In Israel, the Hostages and Missing Families Forum said those still in captivity “face darkness, hunger, fear, loneliness and sexual abuse” and warned that “if we don’t get them out of there immediately, they may not survive another day”.
“I am terrified that Israel will begin a ground operation in Rafah,” said Dana Ahmed, 40, who was displaced from Gaza City with her three children and now lives in a tent in Rafah.
She said she spent a sleepless night as Israeli fighter jets roared through the sky and explosions shook the ground.
“I cannot imagine what will happen to us,” she said. “Where will we go now? The situation is catastrophic.
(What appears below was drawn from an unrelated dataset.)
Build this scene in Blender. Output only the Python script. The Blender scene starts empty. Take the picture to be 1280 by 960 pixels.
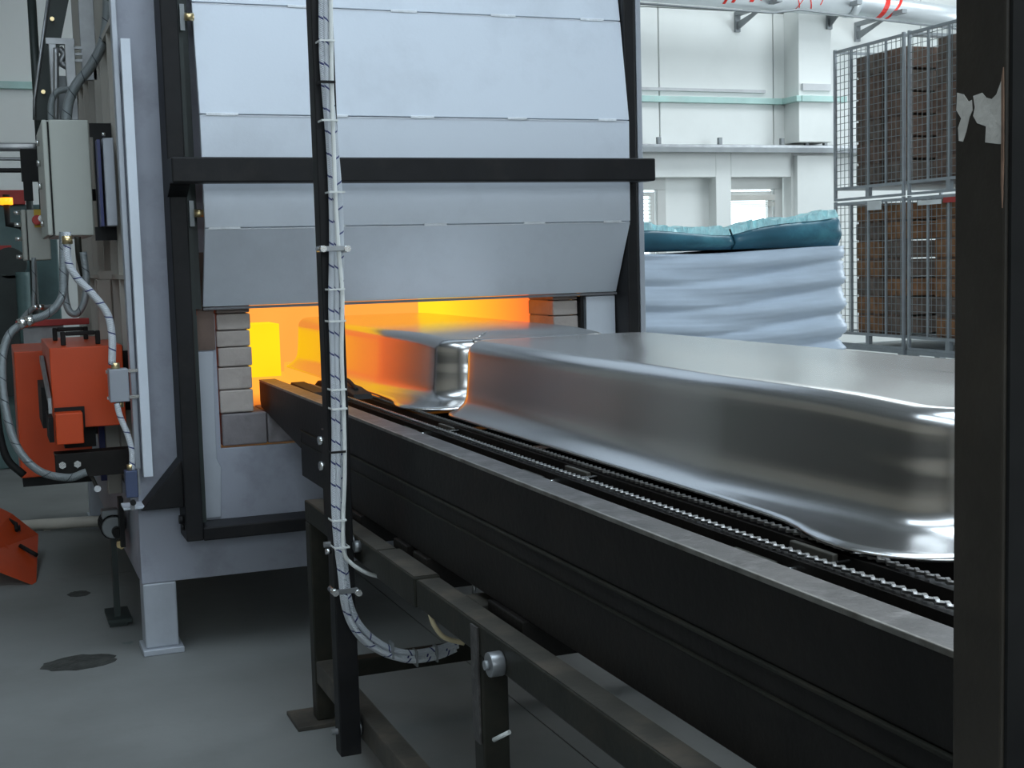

I feel like I am living a horror movie.”
Israel destroys tunnel
Defence Minister Yoav Gallant had warned this week that the Israeli army would “reach places where we have not yet fought … right up to the last Hamas bastion, which is Rafah”.
Israeli troops have pushed steadily south through the coastal territory, with the heaviest combat raging in the city of Khan Yunis in recent weeks.
The military said it had found and destroyed a tunnel in the city that had been used by senior Hamas leaders and to hold hostages.
Soldiers unearthed what it said was a “strategic underground tunnel” stretching more than one kilometre “under the heart of a civilian area”.
“This tunnel held approximately 12 hostages at different times — three of them have been returned to Israel, and the rest are still being held in Gaza,” the army said.
Amid the Gaza war, Iran-backed groups in Lebanon, Iraq, Syria and Yemen have launched attacks in support of Hamas, and Israel, the United States and its allies have launched strikes on them.
Yemen’s Huthi rebels have targeted what they say are Israel-linked ships in the Red Sea and Gulf of Aden, disrupting global trade and prompting reprisals by US and British forces.
Last week, the United States also carried out strikes on Iran-backed groups in Syria and Iraq, killing dozens in retaliation for an attack that killed three US troops in Jordan.
Israel has also traded deadly cross-border fire with Lebanon’s Hezbollah movement and has repeatedly bombed Iran-linked targets in Syria. Lebanese state media said the latest Israeli strikes on Wednesday killed one civilian.
Israel’s military on Wednesday proposed increasing the country’s mandatory enlistment and reserve service commitments “in light of the war’s challenges”.